Eglises d'Asie

Un prêtre catholique, théologien, estime que les responsables de l’Eglise devraient s’impliquer en politique pour améliorer le fonctionnement de la société

Publié le 18/03/2010




A Hô Chi Minh-Ville, le centre Paul Nguyên Van Binh, tout juste rendu par les autorités à l’Eglise catholique (1), a été pris en mains par les dominicains qui ont pour ambition d’en faire un centre de réflexion théologique et de débat philosophique. Le 11 décembre dernier, un forum – le deuxième du genre depuis la réouverture du centre en novembre dernier, a réuni une centaine de laïcs et de membres du clergé sur le thème de la « Relation entre politique et religion et l’intervention du P. Thomas Thiên Tran Minh Câm, dominicain âgé de 71 ans, n’est pas passée inaperçue.
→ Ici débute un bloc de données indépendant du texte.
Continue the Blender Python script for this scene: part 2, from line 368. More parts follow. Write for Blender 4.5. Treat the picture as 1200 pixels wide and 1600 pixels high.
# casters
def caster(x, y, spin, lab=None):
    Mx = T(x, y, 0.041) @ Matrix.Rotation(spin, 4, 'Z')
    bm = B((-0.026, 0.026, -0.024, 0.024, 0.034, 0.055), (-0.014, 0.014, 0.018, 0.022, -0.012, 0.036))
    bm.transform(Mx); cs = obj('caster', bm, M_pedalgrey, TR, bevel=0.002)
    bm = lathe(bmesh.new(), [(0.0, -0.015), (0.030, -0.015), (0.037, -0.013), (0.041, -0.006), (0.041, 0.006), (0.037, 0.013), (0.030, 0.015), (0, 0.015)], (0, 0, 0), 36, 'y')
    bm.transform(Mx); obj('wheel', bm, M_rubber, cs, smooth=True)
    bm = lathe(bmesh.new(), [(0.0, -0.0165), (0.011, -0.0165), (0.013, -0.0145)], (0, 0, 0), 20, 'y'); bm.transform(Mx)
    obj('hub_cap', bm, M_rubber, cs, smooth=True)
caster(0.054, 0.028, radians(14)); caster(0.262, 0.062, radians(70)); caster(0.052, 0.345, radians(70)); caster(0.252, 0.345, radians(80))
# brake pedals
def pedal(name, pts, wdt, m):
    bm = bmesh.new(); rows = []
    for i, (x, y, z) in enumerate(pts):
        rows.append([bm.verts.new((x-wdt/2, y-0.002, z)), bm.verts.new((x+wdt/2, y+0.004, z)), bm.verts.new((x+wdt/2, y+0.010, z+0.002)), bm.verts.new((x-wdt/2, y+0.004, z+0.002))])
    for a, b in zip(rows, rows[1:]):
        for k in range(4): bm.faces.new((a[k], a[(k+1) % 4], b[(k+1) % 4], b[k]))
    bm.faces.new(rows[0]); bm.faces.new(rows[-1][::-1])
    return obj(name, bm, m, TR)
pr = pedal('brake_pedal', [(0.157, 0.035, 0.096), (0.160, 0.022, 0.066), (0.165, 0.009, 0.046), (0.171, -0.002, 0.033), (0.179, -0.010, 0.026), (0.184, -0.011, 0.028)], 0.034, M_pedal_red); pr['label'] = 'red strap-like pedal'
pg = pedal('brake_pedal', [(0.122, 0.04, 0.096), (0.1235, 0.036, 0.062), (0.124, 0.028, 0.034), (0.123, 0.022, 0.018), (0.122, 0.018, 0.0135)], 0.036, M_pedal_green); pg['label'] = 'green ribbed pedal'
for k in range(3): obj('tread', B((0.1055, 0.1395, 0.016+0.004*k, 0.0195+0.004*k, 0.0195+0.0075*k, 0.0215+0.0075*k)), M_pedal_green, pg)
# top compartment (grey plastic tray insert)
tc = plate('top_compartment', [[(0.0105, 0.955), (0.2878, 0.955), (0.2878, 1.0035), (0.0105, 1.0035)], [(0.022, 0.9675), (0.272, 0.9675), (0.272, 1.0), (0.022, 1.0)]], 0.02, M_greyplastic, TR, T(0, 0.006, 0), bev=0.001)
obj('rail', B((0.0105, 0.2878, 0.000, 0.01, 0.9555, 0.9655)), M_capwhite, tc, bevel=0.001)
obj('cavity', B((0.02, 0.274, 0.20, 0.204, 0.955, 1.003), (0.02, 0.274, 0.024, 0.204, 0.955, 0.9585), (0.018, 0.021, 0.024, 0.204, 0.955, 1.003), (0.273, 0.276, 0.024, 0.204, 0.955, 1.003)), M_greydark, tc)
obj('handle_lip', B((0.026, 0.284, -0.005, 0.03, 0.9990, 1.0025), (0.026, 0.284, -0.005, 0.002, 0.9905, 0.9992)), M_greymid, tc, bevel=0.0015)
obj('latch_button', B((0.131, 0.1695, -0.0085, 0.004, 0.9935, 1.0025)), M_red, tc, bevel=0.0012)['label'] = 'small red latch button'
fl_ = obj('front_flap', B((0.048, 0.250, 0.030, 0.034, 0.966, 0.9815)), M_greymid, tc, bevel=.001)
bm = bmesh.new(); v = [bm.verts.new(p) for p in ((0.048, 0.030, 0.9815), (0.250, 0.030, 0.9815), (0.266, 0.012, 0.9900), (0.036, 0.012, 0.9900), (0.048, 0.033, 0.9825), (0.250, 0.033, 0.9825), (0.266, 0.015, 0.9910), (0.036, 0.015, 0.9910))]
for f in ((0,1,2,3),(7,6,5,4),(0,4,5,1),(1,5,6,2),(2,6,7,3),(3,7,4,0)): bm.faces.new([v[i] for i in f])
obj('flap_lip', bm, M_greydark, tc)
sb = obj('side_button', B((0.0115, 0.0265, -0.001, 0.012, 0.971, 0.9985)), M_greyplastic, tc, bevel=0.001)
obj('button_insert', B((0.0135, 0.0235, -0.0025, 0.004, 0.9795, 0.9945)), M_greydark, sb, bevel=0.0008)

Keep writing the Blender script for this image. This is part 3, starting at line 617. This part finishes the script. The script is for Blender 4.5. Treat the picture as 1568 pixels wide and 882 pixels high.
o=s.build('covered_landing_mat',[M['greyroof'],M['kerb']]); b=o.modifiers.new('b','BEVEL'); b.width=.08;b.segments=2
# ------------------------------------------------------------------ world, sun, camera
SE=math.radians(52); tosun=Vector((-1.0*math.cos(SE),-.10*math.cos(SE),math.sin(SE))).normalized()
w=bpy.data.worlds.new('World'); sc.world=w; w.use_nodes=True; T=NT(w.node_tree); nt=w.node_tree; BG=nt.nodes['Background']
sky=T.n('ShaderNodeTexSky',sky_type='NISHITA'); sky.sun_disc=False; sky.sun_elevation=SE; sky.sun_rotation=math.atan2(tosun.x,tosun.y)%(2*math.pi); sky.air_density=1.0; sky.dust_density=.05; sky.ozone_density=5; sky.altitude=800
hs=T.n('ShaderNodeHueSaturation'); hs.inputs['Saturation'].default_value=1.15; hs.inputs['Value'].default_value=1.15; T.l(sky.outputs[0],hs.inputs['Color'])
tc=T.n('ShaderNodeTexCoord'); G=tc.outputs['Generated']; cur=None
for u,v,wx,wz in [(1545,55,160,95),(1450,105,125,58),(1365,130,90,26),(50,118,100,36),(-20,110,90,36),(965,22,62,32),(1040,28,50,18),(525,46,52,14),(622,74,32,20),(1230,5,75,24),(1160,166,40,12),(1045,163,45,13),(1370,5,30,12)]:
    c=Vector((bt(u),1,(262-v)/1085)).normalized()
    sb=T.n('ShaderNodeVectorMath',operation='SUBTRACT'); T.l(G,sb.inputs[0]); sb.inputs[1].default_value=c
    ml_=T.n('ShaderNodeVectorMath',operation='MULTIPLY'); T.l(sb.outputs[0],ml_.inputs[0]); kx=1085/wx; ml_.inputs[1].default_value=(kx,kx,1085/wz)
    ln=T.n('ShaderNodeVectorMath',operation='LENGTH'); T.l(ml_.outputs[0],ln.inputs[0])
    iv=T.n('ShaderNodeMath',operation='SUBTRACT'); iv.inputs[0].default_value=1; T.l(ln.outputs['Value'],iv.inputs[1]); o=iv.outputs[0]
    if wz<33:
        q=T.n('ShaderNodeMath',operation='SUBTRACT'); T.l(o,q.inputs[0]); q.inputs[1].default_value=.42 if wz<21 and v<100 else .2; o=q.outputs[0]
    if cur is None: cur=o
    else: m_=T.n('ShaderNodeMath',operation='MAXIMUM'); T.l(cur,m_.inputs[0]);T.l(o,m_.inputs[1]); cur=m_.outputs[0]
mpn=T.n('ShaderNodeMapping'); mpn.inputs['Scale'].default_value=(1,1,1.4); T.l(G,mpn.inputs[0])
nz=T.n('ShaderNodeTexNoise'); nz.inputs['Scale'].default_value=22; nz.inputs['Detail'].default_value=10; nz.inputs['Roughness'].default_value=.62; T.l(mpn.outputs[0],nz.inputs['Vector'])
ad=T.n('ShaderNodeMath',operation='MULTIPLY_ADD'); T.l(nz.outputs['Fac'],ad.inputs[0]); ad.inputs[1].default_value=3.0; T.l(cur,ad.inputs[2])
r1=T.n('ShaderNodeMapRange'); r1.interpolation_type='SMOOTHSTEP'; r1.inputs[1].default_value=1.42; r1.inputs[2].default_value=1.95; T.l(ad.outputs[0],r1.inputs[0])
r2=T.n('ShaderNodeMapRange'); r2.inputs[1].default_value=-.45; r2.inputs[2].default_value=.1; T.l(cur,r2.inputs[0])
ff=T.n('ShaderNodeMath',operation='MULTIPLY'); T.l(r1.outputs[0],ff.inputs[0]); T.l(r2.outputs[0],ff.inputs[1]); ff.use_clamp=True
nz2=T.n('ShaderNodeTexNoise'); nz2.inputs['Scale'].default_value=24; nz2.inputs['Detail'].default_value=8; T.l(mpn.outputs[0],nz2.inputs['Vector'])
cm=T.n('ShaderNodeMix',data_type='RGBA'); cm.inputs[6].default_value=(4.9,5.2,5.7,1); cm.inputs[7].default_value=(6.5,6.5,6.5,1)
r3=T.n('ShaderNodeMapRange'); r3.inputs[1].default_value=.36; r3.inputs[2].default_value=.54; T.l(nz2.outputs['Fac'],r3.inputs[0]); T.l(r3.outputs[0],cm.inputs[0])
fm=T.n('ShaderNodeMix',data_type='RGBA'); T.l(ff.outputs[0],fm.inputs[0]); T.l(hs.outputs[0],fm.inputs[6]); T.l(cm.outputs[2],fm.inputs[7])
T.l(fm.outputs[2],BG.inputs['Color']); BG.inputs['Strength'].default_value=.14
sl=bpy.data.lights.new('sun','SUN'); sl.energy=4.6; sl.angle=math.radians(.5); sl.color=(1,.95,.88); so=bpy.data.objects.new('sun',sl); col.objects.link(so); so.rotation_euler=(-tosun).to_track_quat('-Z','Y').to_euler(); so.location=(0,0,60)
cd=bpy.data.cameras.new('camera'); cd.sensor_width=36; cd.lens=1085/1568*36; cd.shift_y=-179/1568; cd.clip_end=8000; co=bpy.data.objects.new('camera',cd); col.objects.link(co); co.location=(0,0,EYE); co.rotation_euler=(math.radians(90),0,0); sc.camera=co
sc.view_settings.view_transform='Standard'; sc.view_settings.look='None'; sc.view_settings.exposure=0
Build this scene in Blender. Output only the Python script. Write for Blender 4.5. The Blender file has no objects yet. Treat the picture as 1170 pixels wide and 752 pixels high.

Le prêtre, connu pour avoir été « le théologien des catholiques patriotes » (2), a déclaré que, face à un gouvernement corrompu, les responsables de l’Eglise catholique ne devaient pas rester silencieux et se devaient de s’engager en politique.

Membre du Conseil des religieux du Comité central du Front patriotique du Vietnam et collaborateur régulier de Catholicisme et Nation (Công Giao và Dân Tôc), l’organe du Comité d’union du catholicisme à Hô Chi Minh-Ville, le P. Thiên Câm a estimé que « les responsables de l’Eglise devraient être impliqués dans toutes les activités intéressant la société, y compris les activités politiques, car ils ont pour mission de bâtir une société équitable et pacifique et ils doivent devenir la voix des sans-voix dans l’intérêt des pauvres ». Méditant la Lettre de saint Paul aux Romains : « Vous savez que le Royaume de Dieu n’est pas une affaire d’aliments et de boissons, mais de vie droite, de paix et de joie dans l’Esprit Saint. » (Rm 14,17), il a expliqué que la voix des religions est la voix de la vérité, une vérité qui peut amener l’amour et l’harmonie entre les personnes et entre les communautés, et que, dans ce contexte, « la voix des responsables de l’Eglise est une expression de leur rôle prophétique ».

A l’objection selon laquelle les fidèles n’apprécient généralement pas que leurs responsables se mêlent directement aux affaires politiques, il répond qu’il faut dépasser cet état d’esprit, de même qu’il est nécessaire de « revoir l’interdiction stricte » faite par Rome à l’engagement de prêtres en politique. Selon le P. Thiên Câm, l’engagement en politique ne se traduit pas nécessairement par la participation au gouvernement de membres de l’Eglise mais il signifie une implication du clergé et de ses responsables « dans les combats pour la défense des intérêts vitaux de la nation, dès lors que ce n’est que lorsque la nation existe que l’Eglise peut exister à l’intérieur des frontières du pays où cette nation existe ».

Le dominicain estime que les responsables de l’Eglise au Vietnam sont restés silencieux à propos des récents scandales pour corruption qui ont touché de hauts responsables politiques. De même, au sujet du déclin de l’Education nationale ou de la dégradation du civisme des citoyens, les évêques sont restés muets, a ajouté le prêtre. Bien que l’Eglise n’ait pas vocation à s’opposer systématiquement au gouvernement, elle ne doit pas rester muette face à des enjeux aussi « vitaux ». Dans un esprit de charité, d’amour et de dialogue, les responsables de l’Eglise ne doivent pas perdre de vue que leur mission consiste, entre autres, à lutter pour un monde plus juste.

Revenant sur sa propre action face aux autorités, le P. Thiên Câm a affirmé que, ces dernières décennies, il avait lutté pour que l’Eglise garde, face au pouvoir politique, son autonomie en ce qui concerne les ordinations de prêtres ainsi que leurs transferts d’une paroisse à une autre au sein d’un diocèse ou d’une fonction à une autre à l’intérieur de l’Eglise. Il a notamment cité les demandes pressantes qu’il a faites aux autorités de ne pas limiter le nombre des candidats au sacerdoce, que ce soit dans les séminaires diocésains ou au sein des congrégations religieuses. Il a ajouté qu’il avait demandé au gouvernement d’autoriser l’Eglise à s’engager dans les domaines de l’éducation, de la santé et de l’action sociale.